*EXERCISE:* Your answer should consist solely of the lines from the one with "Keep writing the" through the one with "(.7, .004), (1, -.012)]", copied exactly, endpoints included.

*RECORDED DATA:*
++++
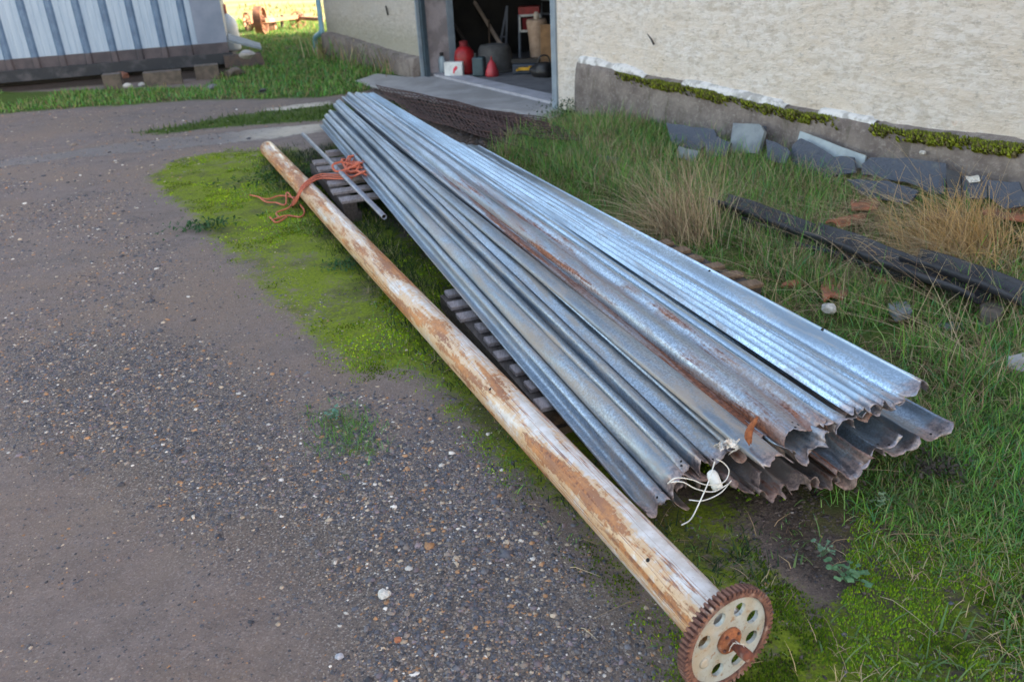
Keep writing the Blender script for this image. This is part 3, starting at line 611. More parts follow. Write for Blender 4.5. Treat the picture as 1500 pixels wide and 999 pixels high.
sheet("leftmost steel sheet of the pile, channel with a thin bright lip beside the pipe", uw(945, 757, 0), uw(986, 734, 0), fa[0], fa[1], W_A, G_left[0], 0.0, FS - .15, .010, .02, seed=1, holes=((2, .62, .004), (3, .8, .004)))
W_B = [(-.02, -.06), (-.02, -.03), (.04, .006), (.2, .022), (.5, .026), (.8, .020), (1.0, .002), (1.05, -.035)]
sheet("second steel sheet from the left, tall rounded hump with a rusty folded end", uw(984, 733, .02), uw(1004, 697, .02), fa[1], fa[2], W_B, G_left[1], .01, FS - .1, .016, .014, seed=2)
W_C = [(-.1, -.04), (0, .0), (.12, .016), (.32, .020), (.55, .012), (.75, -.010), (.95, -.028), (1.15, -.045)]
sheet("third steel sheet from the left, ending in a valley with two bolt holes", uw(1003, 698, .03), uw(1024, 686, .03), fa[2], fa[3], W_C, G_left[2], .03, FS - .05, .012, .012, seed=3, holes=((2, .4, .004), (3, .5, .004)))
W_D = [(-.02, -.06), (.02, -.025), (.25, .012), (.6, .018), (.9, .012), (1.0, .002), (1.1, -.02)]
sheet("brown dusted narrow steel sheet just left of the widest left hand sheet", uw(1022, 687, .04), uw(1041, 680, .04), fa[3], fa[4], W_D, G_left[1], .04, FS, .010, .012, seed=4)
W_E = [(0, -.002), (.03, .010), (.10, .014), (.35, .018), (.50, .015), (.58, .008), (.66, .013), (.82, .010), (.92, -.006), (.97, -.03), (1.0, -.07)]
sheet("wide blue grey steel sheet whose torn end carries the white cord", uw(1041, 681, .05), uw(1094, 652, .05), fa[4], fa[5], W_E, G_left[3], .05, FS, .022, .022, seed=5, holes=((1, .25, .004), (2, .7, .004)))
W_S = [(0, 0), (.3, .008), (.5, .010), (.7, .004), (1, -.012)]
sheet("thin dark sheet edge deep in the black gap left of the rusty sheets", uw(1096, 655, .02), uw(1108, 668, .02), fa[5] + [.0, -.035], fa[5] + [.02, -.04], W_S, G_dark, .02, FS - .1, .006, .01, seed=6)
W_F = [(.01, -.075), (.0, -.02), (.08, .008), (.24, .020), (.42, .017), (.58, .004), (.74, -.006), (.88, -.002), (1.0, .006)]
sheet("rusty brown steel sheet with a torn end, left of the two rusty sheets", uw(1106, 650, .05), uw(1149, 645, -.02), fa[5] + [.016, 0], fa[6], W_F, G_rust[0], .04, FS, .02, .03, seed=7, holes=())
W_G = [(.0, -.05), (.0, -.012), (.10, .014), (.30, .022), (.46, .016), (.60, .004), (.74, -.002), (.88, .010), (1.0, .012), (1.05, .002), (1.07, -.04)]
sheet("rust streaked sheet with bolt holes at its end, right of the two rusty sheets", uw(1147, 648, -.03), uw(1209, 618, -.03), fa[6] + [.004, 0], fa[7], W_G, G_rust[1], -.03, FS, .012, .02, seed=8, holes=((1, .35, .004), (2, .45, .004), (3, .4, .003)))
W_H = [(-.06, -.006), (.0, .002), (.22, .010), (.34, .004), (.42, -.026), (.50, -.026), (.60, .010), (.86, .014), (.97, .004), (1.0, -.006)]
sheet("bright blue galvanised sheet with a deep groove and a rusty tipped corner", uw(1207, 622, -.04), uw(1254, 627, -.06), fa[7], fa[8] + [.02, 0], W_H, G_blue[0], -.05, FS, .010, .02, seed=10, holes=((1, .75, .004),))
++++
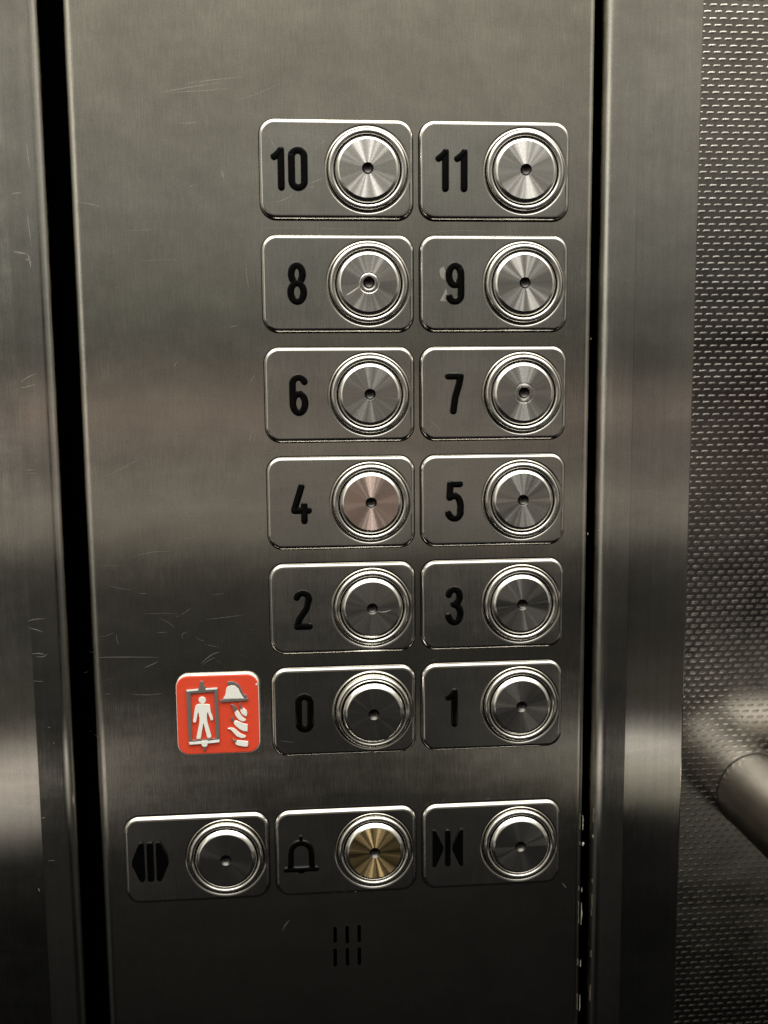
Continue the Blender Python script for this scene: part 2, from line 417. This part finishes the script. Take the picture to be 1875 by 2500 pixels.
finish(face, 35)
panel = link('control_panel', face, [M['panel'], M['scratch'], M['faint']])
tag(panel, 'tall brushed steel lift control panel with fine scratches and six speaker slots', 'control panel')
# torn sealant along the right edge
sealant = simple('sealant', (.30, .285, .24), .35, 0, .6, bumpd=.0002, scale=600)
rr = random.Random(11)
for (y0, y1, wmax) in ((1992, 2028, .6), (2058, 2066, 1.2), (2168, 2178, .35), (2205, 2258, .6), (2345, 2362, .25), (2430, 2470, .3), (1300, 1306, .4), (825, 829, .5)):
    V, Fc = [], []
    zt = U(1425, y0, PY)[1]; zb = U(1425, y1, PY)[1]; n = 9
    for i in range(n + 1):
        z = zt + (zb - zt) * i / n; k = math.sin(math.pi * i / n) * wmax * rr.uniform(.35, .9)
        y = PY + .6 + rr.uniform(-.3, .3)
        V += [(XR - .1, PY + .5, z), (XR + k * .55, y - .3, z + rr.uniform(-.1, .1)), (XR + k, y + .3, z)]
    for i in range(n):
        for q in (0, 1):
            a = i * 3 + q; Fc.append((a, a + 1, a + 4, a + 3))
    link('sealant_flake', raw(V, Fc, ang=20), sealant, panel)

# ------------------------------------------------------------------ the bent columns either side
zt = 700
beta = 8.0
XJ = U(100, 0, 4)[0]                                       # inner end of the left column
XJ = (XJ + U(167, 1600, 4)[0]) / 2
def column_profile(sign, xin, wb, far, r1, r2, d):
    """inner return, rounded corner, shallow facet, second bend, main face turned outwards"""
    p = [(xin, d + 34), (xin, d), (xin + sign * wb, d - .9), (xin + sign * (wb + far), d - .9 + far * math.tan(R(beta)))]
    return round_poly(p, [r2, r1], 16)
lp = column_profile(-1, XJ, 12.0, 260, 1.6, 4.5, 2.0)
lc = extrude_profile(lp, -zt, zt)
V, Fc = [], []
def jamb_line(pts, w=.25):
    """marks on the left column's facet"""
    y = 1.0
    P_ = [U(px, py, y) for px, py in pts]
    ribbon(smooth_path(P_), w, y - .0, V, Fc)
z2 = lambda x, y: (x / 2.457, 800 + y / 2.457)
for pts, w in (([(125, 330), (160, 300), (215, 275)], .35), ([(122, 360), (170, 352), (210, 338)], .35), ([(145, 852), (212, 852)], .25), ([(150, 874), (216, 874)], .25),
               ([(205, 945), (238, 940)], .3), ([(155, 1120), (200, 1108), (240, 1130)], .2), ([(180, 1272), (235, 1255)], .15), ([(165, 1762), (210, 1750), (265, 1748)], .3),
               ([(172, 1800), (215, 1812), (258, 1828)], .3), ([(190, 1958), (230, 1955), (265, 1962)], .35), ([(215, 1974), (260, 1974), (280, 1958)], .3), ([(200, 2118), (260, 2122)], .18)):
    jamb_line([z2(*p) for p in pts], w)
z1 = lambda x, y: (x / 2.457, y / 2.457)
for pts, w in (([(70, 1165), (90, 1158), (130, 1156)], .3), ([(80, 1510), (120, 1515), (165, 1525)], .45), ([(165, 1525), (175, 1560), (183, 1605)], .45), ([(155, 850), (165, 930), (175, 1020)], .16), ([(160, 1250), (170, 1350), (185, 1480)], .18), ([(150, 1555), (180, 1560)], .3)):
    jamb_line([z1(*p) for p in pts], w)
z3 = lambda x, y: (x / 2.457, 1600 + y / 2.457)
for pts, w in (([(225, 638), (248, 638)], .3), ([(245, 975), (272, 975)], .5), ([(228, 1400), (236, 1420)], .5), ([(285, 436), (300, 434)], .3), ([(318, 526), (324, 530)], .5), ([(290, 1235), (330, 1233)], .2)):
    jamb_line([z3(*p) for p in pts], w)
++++
*RESPONSE TO THE TASK:*
Keep writing the Blender script for this image. This is part 3, starting at line 611. More parts follow. Write for Blender 4.5. Treat the picture as 1500 pixels wide and 999 pixels high.
sheet("leftmost steel sheet of the pile, channel with a thin bright lip beside the pipe", uw(945, 757, 0), uw(986, 734, 0), fa[0], fa[1], W_A, G_left[0], 0.0, FS - .15, .010, .02, seed=1, holes=((2, .62, .004), (3, .8, .004)))
W_B = [(-.02, -.06), (-.02, -.03), (.04, .006), (.2, .022), (.5, .026), (.8, .020), (1.0, .002), (1.05, -.035)]
sheet("second steel sheet from the left, tall rounded hump with a rusty folded end", uw(984, 733, .02), uw(1004, 697, .02), fa[1], fa[2], W_B, G_left[1], .01, FS - .1, .016, .014, seed=2)
W_C = [(-.1, -.04), (0, .0), (.12, .016), (.32, .020), (.55, .012), (.75, -.010), (.95, -.028), (1.15, -.045)]
sheet("third steel sheet from the left, ending in a valley with two bolt holes", uw(1003, 698, .03), uw(1024, 686, .03), fa[2], fa[3], W_C, G_left[2], .03, FS - .05, .012, .012, seed=3, holes=((2, .4, .004), (3, .5, .004)))
W_D = [(-.02, -.06), (.02, -.025), (.25, .012), (.6, .018), (.9, .012), (1.0, .002), (1.1, -.02)]
sheet("brown dusted narrow steel sheet just left of the widest left hand sheet", uw(1022, 687, .04), uw(1041, 680, .04), fa[3], fa[4], W_D, G_left[1], .04, FS, .010, .012, seed=4)
W_E = [(0, -.002), (.03, .010), (.10, .014), (.35, .018), (.50, .015), (.58, .008), (.66, .013), (.82, .010), (.92, -.006), (.97, -.03), (1.0, -.07)]
sheet("wide blue grey steel sheet whose torn end carries the white cord", uw(1041, 681, .05), uw(1094, 652, .05), fa[4], fa[5], W_E, G_left[3], .05, FS, .022, .022, seed=5, holes=((1, .25, .004), (2, .7, .004)))
W_S = [(0, 0), (.3, .008), (.5, .010), (.7, .004), (1, -.012)]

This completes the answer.